Coppola: No. So at age 65, I did find myself wishing that I could be that kind of young, European-style film director--like Fellini, when he was making pictures like I Vitelloni. I never got to do that. So I thought, Why can't I be like that now? I'll just go to Romania with the attitude and the budget of an 18-year-old.
Again, you can read the whole thing here. Meanwhile, a week ago Saturday I found myself in the presence of a slightly younger Old Master: Bill Frisell. I had instantly signed up for the guitarist’s master class at the Blue Note, then spent a couple of weeks in a state of high anxiety. What if each participant were called upon to execute three blazingly fast choruses of "Giant Steps"? As it happened, there was no playing involved. I did drag my guitar down to the club, where a line of fans stretched halfway down the block. But the class consisted of an extended Q-and-A session, with Frisell seated onstage. After a few questions, he did pick up his powder-blue Telecaster, and played a few tunes to illustrate his answers: "Strange Meeting" (his own composition, which he obligingly inched up from C to D-flat at the request of an audience member), "Days of Wine and Roses," and a hauntingly transformed "Someday My Prince Will Come."

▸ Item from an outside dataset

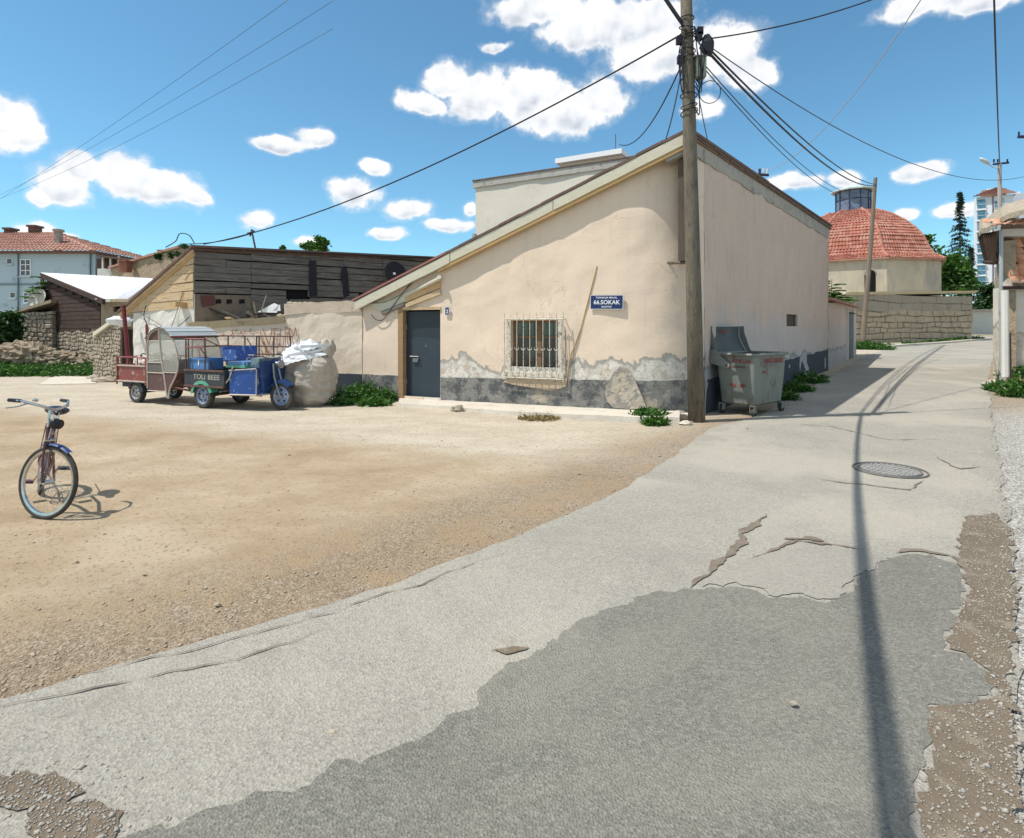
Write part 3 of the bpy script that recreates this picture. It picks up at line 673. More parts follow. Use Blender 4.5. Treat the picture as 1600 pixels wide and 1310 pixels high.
# timber post under the roof corner (upper, square corner of the wall)
mb = MB(); c = K-U*.10
for (x0, x1) in ((-.04, .10),):
    p = [c+U*x0-SV*.02, c+U*x1-SV*.02, c+U*x1+SV*.3, c+U*x0+SV*.3]
    zb = 3.02; mb.hexa([Vector((q.x, q.y, zb)) for q in p]+[Vector((q.x, q.y, roofz(L)-.14)) for q in p])
mb.build('corner_post', pm('dark_corner_timber', (.13,.105,.08), (.09,.072,.058), sc=3, stretch=(2,2,.6), bs=.5), house)  # post in a dark brown wood tone
mb = MB(); mb.tube([K-U*.42+FAC.n*-.22+Vector((0,0,3.02)), K+U*.06+Vector((0,0,2.98))], .028, 6); mb.build('corner_ledge', MAT['pole'], house)
# roof
mb = MB(); T = .05
def slabq(a0, a1, b0, b1, d0, d1):
    mb.hexa([RP(a0,b0,d0), RP(a1,b0,d0), RP(a1,b1,d0), RP(a0,b1,d0), RP(a0,b0,d1), RP(a1,b0,d1), RP(a1,b1,d1), RP(a0,b1,d1)])
seg = rng_(-.12, L+.13, .5)
for a, b in zip(seg, seg[1:]): 
    w0 = .012*fbm((a*2, 3, 3)); slabq(a, b, -.18, 5.0, .0+w0, .055+w0)
slabq(4.4, L+.13, 5.0, 13.05, 0, .035)
mb.build('roof', MAT['roof_dark'], house)
mb = MB(); slabq(-.14, 2.55, -.185, -.165, .012, .06); mb.build('roof_edge', MAT['roof_red'], house)
mb = MB(); slabq(-.1, L+.08, -.12, 4.9, -.07, -.004); slabq(4.5, L+.08, 4.91, 13.0, -.07, -.004); mb.build('roof_boarding', MAT['brown_frame'], house)
# verge boards: a cream board in lengths, with the ochre beam under it
def verge(a0, a1, d0, d1, b0, b1, m_, nm='verge_board'):
    global mb
    mb = MB(); sg = rng_(a0, a1, .45)
    for a, b in zip(sg, sg[1:]):
        w0 = .010*fbm((a*2.2, 7, 1)); w1 = .010*fbm((b*2.2, 7, 1))
        mb.hexa([RP(a,b0,d0+w0), RP(b,b0,d0+w1), RP(b,b1,d0+w1), RP(a,b1,d0+w0), RP(a,b0,d1+w0), RP(b,b0,d1+w1), RP(b,b1,d1+w1), RP(a,b1,d1+w0)])
    return mb.build(nm, m_, house)
verge(-.08, 2.62, -.235, -.02, -.17, -.125, MAT['cream_board']); verge(2.64, 5.1, -.225, -.012, -.165, -.12, MAT['cream_board']); verge(5.12, L+.10, -.225, -.015, -.17, -.12, MAT['cream_board'])
verge(2.3, L+.02, -.30, -.228, -.155, -.06, MAT['ochre_beam'], 'verge_beam')
mb = MB(); slabq(L+.02, L+.12, -.21, -.0, -.30, -.012); mb.build('beam_end', pm('grey_beam_end', (.26,.24,.20), (.18,.165,.14), bs=.5), house)
mb = MB(); slabq(L-.32, L+.05, -.13, .1, -.38, -.29); mb.build('rafter_end', pm('grey_rafter_end', (.34,.31,.26), (.25,.23,.19), bs=.5), house)
# eave along the street: thin dark lip over a mud-coloured band
mb = MB()
for i in range(40):
    a = -.1+13.15*i/40; b = -.1+13.15*(i+1)/40; o0 = .10+.015*fbm((a*2, 0, 6)); z0 = roofz(L)+.06-.006*a+.012*fbm((a*3, 0, 0)); 
    swp.box(mb, a, b, z0-.055, z0, -.05, o0)
mb.build('eave_edge', MAT['roof_dark'], house)
mb = MB()
for i in range(40):
    a = .05+12.9*i/40; b = a+12.9/40; zb = roofz(L)-.30-.008*a+.05*fbm((a*1.2, 0, 3)); zt = roofz(L)+.002-.006*a
    mb.hexa([swp.pt(a,zb,.025), swp.pt(b,zb,.025), swp.pt(b,zb,-.1), swp.pt(a,zb,-.1), swp.pt(a,zt,.05), swp.pt(b,zt,.05), swp.pt(b,zt,-.1), swp.pt(a,zt,-.1)])
mb.build('eave_band', pm('grey_mud_band', (.42,.38,.33), (.33,.30,.26), sc=2, c2=(.22,.19,.16), sc2=4, bs=.8, bsc=10, bd=.03), house)
# boards and the low beam over the door
b0 = MB(); FAC.pxpoly(b0, [(632,461),(687,437),(687,450),(633,473)], .005, .045); b0.build('gable_board', MAT['new_plank'], house)
b0 = MB(); FAC.pxpoly(b0, [(633,475),(687,452),(688,460),(634,481)], .005, .055); b0.build('gable_board', MAT['gable_plank'], house)
b0 = MB(); FAC.pxpoly(b0, [(566,478),(632,461),(633,471),(596,487),(590,484)], .004, .05); b0.build('low_board', MAT['cream_board'], house)
b0 = MB(); FAC.pxpoly(b0, [(595,487),(632,472),(632,477),(597,493)], .004, .07); b0.build('low_board', MAT['old_plank'], house)
b0 = MB(); b0.tube([FAC.pt(*fac_z(634,462), .03), FAC.pt(*fac_z(690,436), .10), FAC.pt(*fac_z(692,434), .16)], .05, 7); b0.build('rafter_end', MAT['cream_board'], house)
# door
dr = MB(); FAC.box(dr, DOOR[0]+.02, DOOR[1]-.02, .05, DOOR[3]-.03, -.16, -.11); door = dr.build('door', MAT['door'], house)
b0 = MB(); FAC.poly(b0, [(DOOR[0]+.13,.06),(DOOR[1]-.02,.06),(DOOR[1]-.02,1.42),(DOOR[1]-.20,1.49),(DOOR[0]+.42,1.53),(DOOR[0]+.13,1.50)], -.11, -.106); b0.build('worn_panel', MAT['door_old'], door)
b0 = MB(); FAC.box(b0, DOOR[0]+.22, DOOR[0]+.36, .93, 1.02, -.11, -.07); b0.build('lock_plate', MAT['metal'], door)
b0 = MB(); b0.tube([FAC.pt(DOOR[0]+.12, 1.06, -.08), FAC.pt(DOOR[0]+.38, 1.06, -.08), FAC.pt(DOOR[0]+.38, .98, -.05)], .014, 6); b0.build('handle', MAT['metal'], door)
for zz_ in (.4, 1.7):
    b0 = MB(); b0.tube([FAC.pt(DOOR[0]+.025, zz_, -.10), FAC.pt(DOOR[0]+.025, zz_+.12, -.10)], .016, 6); b0.build('hinge', MAT['metal'], door)
b0 = MB(); FAC.box(b0, DOOR[0]-.13, DOOR[0]+.01, .0, DOOR[3]+.05, -.12, .03); b0.build('door_post', MAT['brown_frame'] if 0 else pm('brown_door_post', (.36,.23,.12), (.28,.18,.10), sc=3, stretch=(1,1,5), bs=.5), house)
b0 = MB(); FAC.box(b0, DOOR[0]-.13, DOOR[1]+.02, DOOR[3]+.0, DOOR[3]+.07, -.12, .028); b0.build('lintel', MAT['gable_plank'], house)
b0 = MB(); FAC.box(b0, DOOR[0]-.1, DOOR[1]+.05, -.05, .06, -.2, .08); b0.build('threshold', MAT['concrete'], house)
b0 = MB(); FAC.box(b0, DOOR[0]-.02, DOOR[1]+.02, -.1, DOOR[3]+.1, -.29, -.25); b0.build('dark_interior', MAT['black'], house)
# window: brown frames, panes, white grille with a row of rings
wi = MB(); a0, a1, z0, z1 = WIN; mid = a0+(a1-a0)*.56
for (x0, x1, y0, y1) in ((a0,a0+.07,z0,z1),(a1-.05,a1,z0,z1),(a0+.07,a1-.05,z1-.05,z1),(a0+.07,a1-.05,z0,z0+.08)): FAC.box(wi, x0, x1, y0, y1, -.2, -.13)
win = wi.build('window', MAT['brown_frame'], house)
b0 = MB(); FAC.box(b0, mid-.06, mid+.06, z0+.08, z1-.05, -.2, -.12); b0.build('mullion', MAT['brown_frame'], win)
for (x0, x1) in ((a0+.07, mid-.06), (mid+.06, a1-.05)):
    b0 = MB(); FAC.box(b0, x0, x1, z0+.08, z1-.05, -.185, -.175); b0.build('pane', MAT['pane'], win)
    b0 = MB(); zq = z1-.05-(z1-z0)*.3; FAC.box(b0, x0, x1, zq, zq+.035, -.19, -.15); b0.build('glazing_bar', MAT['brown_frame'], win)
b0 = MB(); FAC.box(b0, a0-.02, a1+.02, z0-.1, z1+.1, -.29, -.26); b0.build('dark_interior', MAT['black'], house)
for (x0, x1, y0, y1, nm) in ((a0-.09,a0-.005,z0-.06,z1+.06,'frame'),(a1+.005,a1+.09,z0-.06,z1+.06,'frame'),(a0-.005,a1+.005,z1+.005,z1+.06,'frame'),(a0-.13,a1+.13,z0-.10,z0-.005,'sill')):
    b0 = MB(); FAC.box(b0, x0, x1, y0, y1, -.10, .03 if nm == 'frame' else .10); b0.build(nm, MAT['white_iron'], win)
b0 = MB(); FAC.pxpoly(b0, [(786,597),(800,601),(830,606),(862,611),(884,604),(886,592),(800,590)], .0, .05); b0.build('broken_sill_render', pm('crumbling_sill_render', (.55,.43,.30), (.42,.33,.24), sc=8, c2=(.30,.22,.15), bs=1, bsc=22, bd=.03), house)
b0 = MB(); FAC.pxpoly(b0, [(957,584),(968,574),(979,577),(988,588),(996,604),(1004,622),(1010,637),(985,640),(958,637),(948,627),(945,612),(951,598)], .0, .036); b0.build('render_patch', pm('tan_cement_patch', (.42,.36,.28), (.50,.44,.36), sc=3, c2=(.27,.25,.22), f2=(.48,.58), sc2=6, bs=.9, bsc=14, bd=.03), house)
gr = MB(); ga, gb = fac_z(788, 492, .13)[0], fac_z(880, 592, .13)[0]; gz0, gz1 = fac_z(835, 595, .13)[1], fac_z(835, 489, .13)[1]
go = .13
for x in (ga, gb): gr.tube([FAC.pt(x, gz0, go), FAC.pt(x, gz1, go)], .013, 5)
for z in (gz0+.05, gz1-.13): gr.tube([FAC.pt(ga-.01, z, go), FAC.pt(gb+.01, z, go)], .013, 5)
for x in (ga, gb):
    for z in (gz0+.06, gz1-.13): gr.tube([FAC.pt(x, z, go), FAC.pt(x, z, 0)], .012, 5)
grl = gr.build('window_grille', MAT['white_iron'], house)
for i in range(1, 9):
    x = ga+(gb-ga)*i/9; b0 = MB(); b0.tube([FAC.pt(x, gz0+.02, go), FAC.pt(x, gz1, go)], .0085, 5); b0.build('bar', MAT['white_iron'], grl)
for i in range(8):
    x = ga+(gb-ga)*(i+1.0)/9+.0; zc = gz0+(gz1-gz0)*.48; b0 = MB(); b0.ring(FAC.pt(x+.0, zc, go+.012), FAC.n, .045, .007, 14, 5, math.pi*.95, math.pi*2.05, ref=FAC.u if 1 else None); b0.build('ring', MAT['white_iron'], grl)
# old pipe scar and the sloping strip on the plaster
b0 = MB(); b0.tube([FAC.pt(*fac_z(933,416), .012), FAC.pt(*fac_z(908,512), .012), FAC.pt(*fac_z(890,562), .016), FAC.pt(*fac_z(884,600), .02)], .014, 6); b0.build('drain_hose', pm('sun_bleached_hose', (.58,.42,.22), (.45,.33,.18), sc=8, rough=.8), house)
b0 = MB(); b0.tube([FAC.pt(*fac_z(907,517), .012), FAC.pt(*fac_z(897,545), .012), FAC.pt(*fac_z(889,600), .02)], .010, 6); b0.build('drain_hose', pm('dusty_grey_hose', (.42,.35,.27), (.35,.29,.22), sc=8, rough=.8), house)
b0 = MB(); b0.tube([FAC.pt(*fac_z(880,509), .10), FAC.pt(*fac_z(884,512), .05), FAC.pt(*fac_z(885,590), .03)], .008, 5); b0.build('wall_bracket', MAT['rust'], house)
def wirepath(pts, pl=FAC, o=.02): return [pl.pt(*pl.sz(x, y, o), o) for x, y in pts]
def catmull(P, k=8):
    P = [Vector(p) for p in P]; Q = [P[0]*2-P[1]]+P+[P[-1]*2-P[-2]]; out = []
    for i in range(1, len(Q)-2):
        a, b, c, d = Q[i-1:i+3]
        for j in range(k):
            t = j/k; out.append(.5*((2*b)+(-a+c)*t+(2*a-5*b+4*c-d)*t*t+(-a+3*b-3*c+d)*t**3))
    out.append(P[-1]); return out
b0 = MB(); b0.tube(catmull(wirepath([(655,424),(645,440),(632,455),(620,470),(606,490),(598,500),(588,500),(580,492)], o=.07)), .009, 5); b0.build('loose_cable', MAT['cable'], house)
b0 = MB(); b0.tube(catmull(wirepath([(650,428),(640,444),(626,460),(600,472),(574,474)], o=.075)), .006, 5); b0.build('loose_cable', MAT['cable'], house)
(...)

What struck me most was his humility. As he explained in a response to one question about his improvising strategy, he hears much more in his head than he can possibly express on the instrument. "I just play fragments of what I'm hearing," he confessed. In fact he argued that a player's limitations are the single biggest influence on his or her style--an accurate statement about almost any artist, I think, but all the more striking when uttered by somebody with such technical and conceptual finesse. I did manage to raise my hand at one point and ask whether Frisell planned to make any further recordings with Vinicius Cantuaria. "I'd like to," he said. "I've lost track of him over the past year." He went on to praise Cantuaria's fluency as a songwriter. "He's a melody machine," said the guitarist. True--and coming from Frisell, who invariably opts for burnished bits of melody rather than one more sprint through the harmonic labyrinth, something of a self-portrait.